Finalement, nous demeurons tous des apprenants et cette recherche-action a permis de constater qu’une meilleure connaissance du potentiel de l’enfant permet de mieux cibler les objectifs dans le PII et par conséquent, de moduler les interventions en fonction de ces objectifs. Celle-ci a donc permis d’explorer diverses interventions créatives inspirées des arts et en particulier des scénarios thématiques adaptés et de mettre au coeur de la démarche une approche pédagogique créative et ouverte. De fait, les actions pédagogiques et éducatives ont favorisé des apprentissages significatifs chez l’élève et, par ricochet, facilité leur transfert. Par ailleurs, ce projet a aussi servi à porter un regard neuf sur ses modes d’apprentissage, mettant ainsi en relief ses intérêts et ses potentialités plutôt que ses limites ou ses difficultés. Des moyens visant la cohérence des interventions auprès des élèves ont été expérimentés et ont permis de prendre conscience de l’importance de l’environnement, facilitant ou non les interventions. Les résultats montrent l’interaction entre l’évaluation, l’intervention et le suivi en lien avec les apprentissages réalisés par les élèves et le travail collaboratif de tous les acteurs scolaires impliqués dans le projet.

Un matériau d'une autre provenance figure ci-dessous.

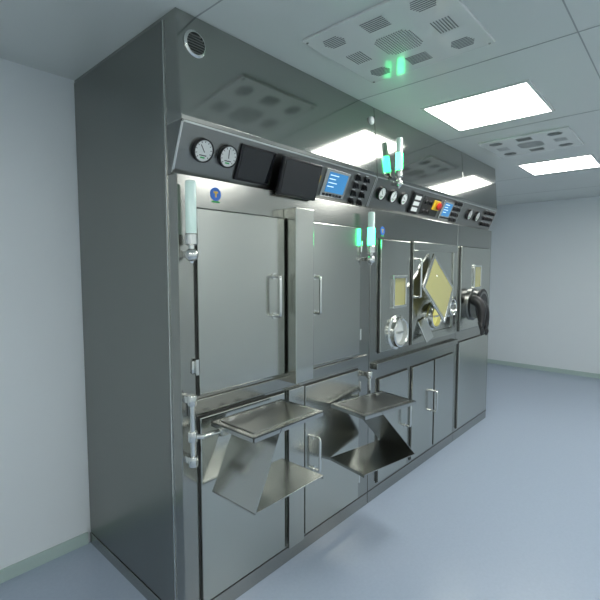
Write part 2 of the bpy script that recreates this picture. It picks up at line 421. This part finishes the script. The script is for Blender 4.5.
lamp(.03, -.13, 1.66, False)
lamp(1.405, -.135, 1.66, True)
lamp(1.70, -.165, 2.19, True)

# ------------------------------------------------------------------ Z shelves on swing arms
def shelf(cx, cy, zt, zb, w, d, rot, sheet_top, sheet_bot, arm):
    g = group('swing_arm_shelf', (cx, cy, zb))
    M = Matrix.Translation((cx, cy, 0)) @ Matrix.Rotation(math.radians(rot), 4, 'Z')
    t = .006
    bm = bmesh.new()
    add_box(bm, (-w/2, -d/2, zt-t), (w/2, d/2, zt), .001, M)
    for lo, hi in (((-w/2, -d/2, zt-.022), (w/2, -d/2+.004, zt)), ((-w/2, d/2-.004, zt-.022), (w/2, d/2, zt)),
                   ((-w/2, -d/2, zt-.022), (-w/2+.004, d/2, zt)), ((w/2-.004, -d/2, zt-.022), (w/2, d/2, zt))):
        add_box(bm, lo, hi, 0, M)
    finish(bm, 'top_tray', S_TRAY, g)
    box('tray_platen', (-w/2+.03, -d/2+.03, zt), (w/2-.03, d/2-.03, zt+.004), S_PANEL, g, .001, M)
    boxes('tray_clips', [((-w/2+.06+k*.1, d/2-.05, zt+.004), (-w/2+.09+k*.1, d/2-.04, zt+.012)) for k in range(4)], S_BRIGHT, g, M=M)
    bm = bmesh.new()
    add_box(bm, (-w/2, -d/2, zb-t), (w/2, d/2, zb), .001, M)
    sgn = 1 if sheet_bot < 0 else -1
    ed = w/2*sgn
    add_box(bm, (min(ed, ed-sgn*.004), -d/2, zb-.018), (max(ed, ed-sgn*.004), d/2, zb), 0, M)
    xt, xb = sheet_top*w/2, sheet_bot*w/2
    vs = []
    for x, z in ((xb, zb-t), (xb+.005, zb-t), (xt+.005, zt-t), (xt, zt-t)):
        vs.append([bm.verts.new(M @ Vector((x, s*d/2, z))) for s in (-1, 1)])
    for i in range(4):
        a, b = vs[i], vs[(i+1) % 4]; bm.faces.new((a[0], b[0], b[1], a[1]))
    bm.faces.new([v[0] for v in vs]); bm.faces.new([v[1] for v in vs][::-1])
    finish(bm, 'z_bracket', S_TRAY, g)
    hx, hy = arm; za = zt-.045
    att = M @ Vector((-w/2+.04 if hx < cx-.2 else .08, d/2-.03, 0))
    tube('swing_arm', [(hx, hy, za), (hx+.03*(1 if att.x > hx else -1), hy-.03, za), (att.x, att.y, za)], .012, S_BRIGHT, g)
    bm = bmesh.new()
    add_lathe(bm, [(.012, za-.13), (.012, za+.18)], Matrix.Translation((hx, hy, 0)), 16)
    for z in (za-.11, za, za+.16):
        add_lathe(bm, [(.019, z-.022), (.021, z-.018), (.021, z+.018), (.019, z+.022)], Matrix.Translation((hx, hy, 0)), 20)
    add_box(bm, (hx-.013, hy, za-.125), (hx+.013, FY, za-.095), .002)
    add_box(bm, (hx-.013, hy, za+.145), (hx+.013, FY, za+.175), .002)
    add_box(bm, (att.x-.02, att.y-.02, za-.02), (att.x+.02, att.y+.02, zt-.006), .002)
    finish(bm, 'hinge_post', S_BRIGHT, g, True)
shelf(.335, -.28, .955, .635, .45, .285, 0, -.3, -1, (.02, -.13))
shelf(1.23, -.28, .81, .47, .46, .29, -10, -.4, 1., (1.41, -.13))

# ------------------------------------------------------------------ camera, world, view
w = bpy.data.worlds.new('World'); scn.world = w; w.use_nodes = True
w.node_tree.nodes['Background'].inputs[0].default_value = (.7, .8, .85, 1)
w.node_tree.nodes['Background'].inputs[1].default_value = .2
cam = bpy.data.cameras.new('camera'); co = bpy.data.objects.new('camera', cam); COL.objects.link(co)
cam.sensor_width = 36; cam.lens = 36*433/600
p, yw = math.radians(4.23), math.radians(42)
co.location = (-1.03, -1.70, 1.64)
d = Vector((math.cos(yw)*math.cos(p), math.sin(yw)*math.cos(p), -math.sin(p)))
co.rotation_euler = d.to_track_quat('-Z', 'Y').to_euler()
cam.clip_start = .02
scn.camera = co
scn.view_settings.view_transform = 'Standard'
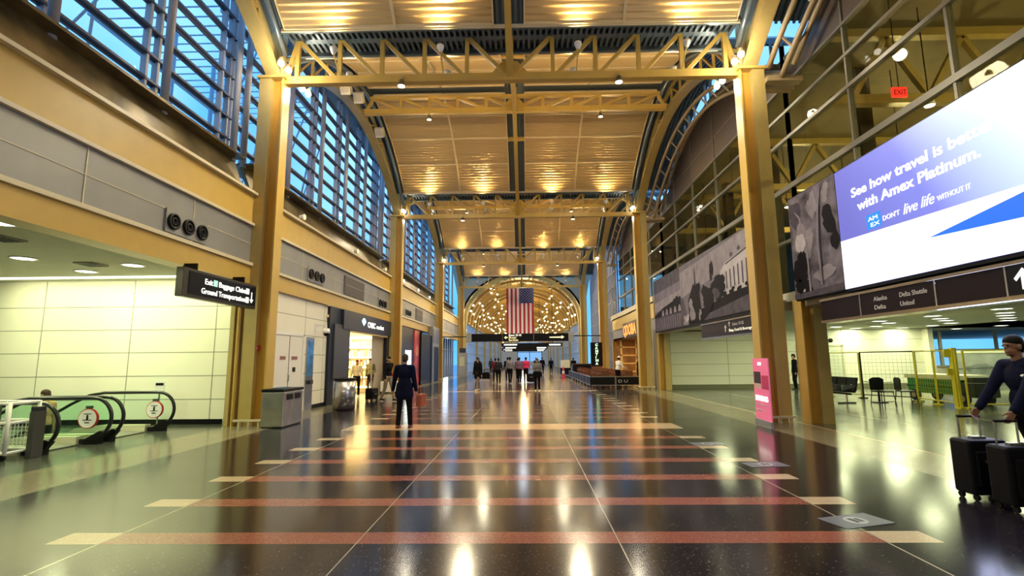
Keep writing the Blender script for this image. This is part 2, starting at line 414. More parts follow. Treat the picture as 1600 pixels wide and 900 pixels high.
# longitudinal arch trusses
for k in range(0, 4):
    for s in (-1, 1):
        side = 'louvered window side' if s < 0 else 'screen side'
        bay = ['overhead bay', 'past the nearest columns', 'past the second columns', 'past the third columns'][k]
        t = thing('arch_truss', 'curved ochre arch truss, %s, %s' % (side, bay), 'truss', (s*6.6, row(k)+B/2, 9.4), group='side arch trusses')
        N = 28; yy = [row(k)+.1+(B-.2)*i/N for i in range(N+1)]
        A = [(y, arch(y, k, 9.36, 2.55)) for y in yy]
        C = [(y, z+.14) for y, z in A]
        MB().strip(A, C, 'x', s*6.6-.19, s*6.6+.19).build('lower_chord', KHA, t)
        U = [(y, vault(y, k)-.1) for y in yy]; U2 = [(y, z+.12) for y, z in U]
        MB().strip(U, U2, 'x', s*6.6-.07, s*6.6+.07).build('upper_chord', KHA, t)
        for i in range(1, 12):
            y = row(k)+B*i/12; yb = y+B/24
            MB().bar((s*6.6, y, arch(y, k, 9.4, 2.55)+.1), (s*6.6, y, vault(y, k)-.08), .08, .08).build('strut', YEL, t)
            if i < 11: MB().bar((s*6.6, y, arch(y, k, 9.4, 2.55)+.1), (s*6.6, y+B/12, vault(y+B/12, k)-.08), .06, .06).build('strut', YEL, t)
    t = thing('ridge_beam', 'narrow yellow curved beam along the middle of the ceiling, %s' % bay, 'beam', (0, row(k)+B/2, 9.4), group='curved centre beams')
    yy = [row(k)+.1+(B-.2)*i/N for i in range(N+1)]
    A = [(y, arch(y, k, 9.3, 2.6)) for y in yy]
    MB().strip(A, [(y, z+.16) for y, z in A], 'x', -.085, .085).build('chord', YEL, t)
    for f in (.25, .75):
        y = row(k)+B*f; MB().box(-.45, .45, y-.08, y+.08, vault(y, k)-.02, vault(y, k)+.14).bar((0, y, arch(y, k)), (0, y, vault(y, k)), .07, .07).build('hanger', YEL, t)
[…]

En conclusion, cette recherche-action a permis de nourrir une réflexion sur les pratiques collaboratives en ciblant l’importance de centrer les interventions sur les potentialités de l’élève malgré ses handicaps. Par ailleurs, deux autres projets, un de type collaboratif portant sur les rôles des intervenants (Caya, 2011) et un autre de type recherche-développement sur un environnement-école créatif et inclusif s’adressant à tous les élèves de l’école (Ouellet, Caya et Deschênes, 2011) ont été réalisés. À la suite de ces expériences, le défi est de maintenir le cap sur l’innovation et la mise en place de conditions facilitant ces pratiques.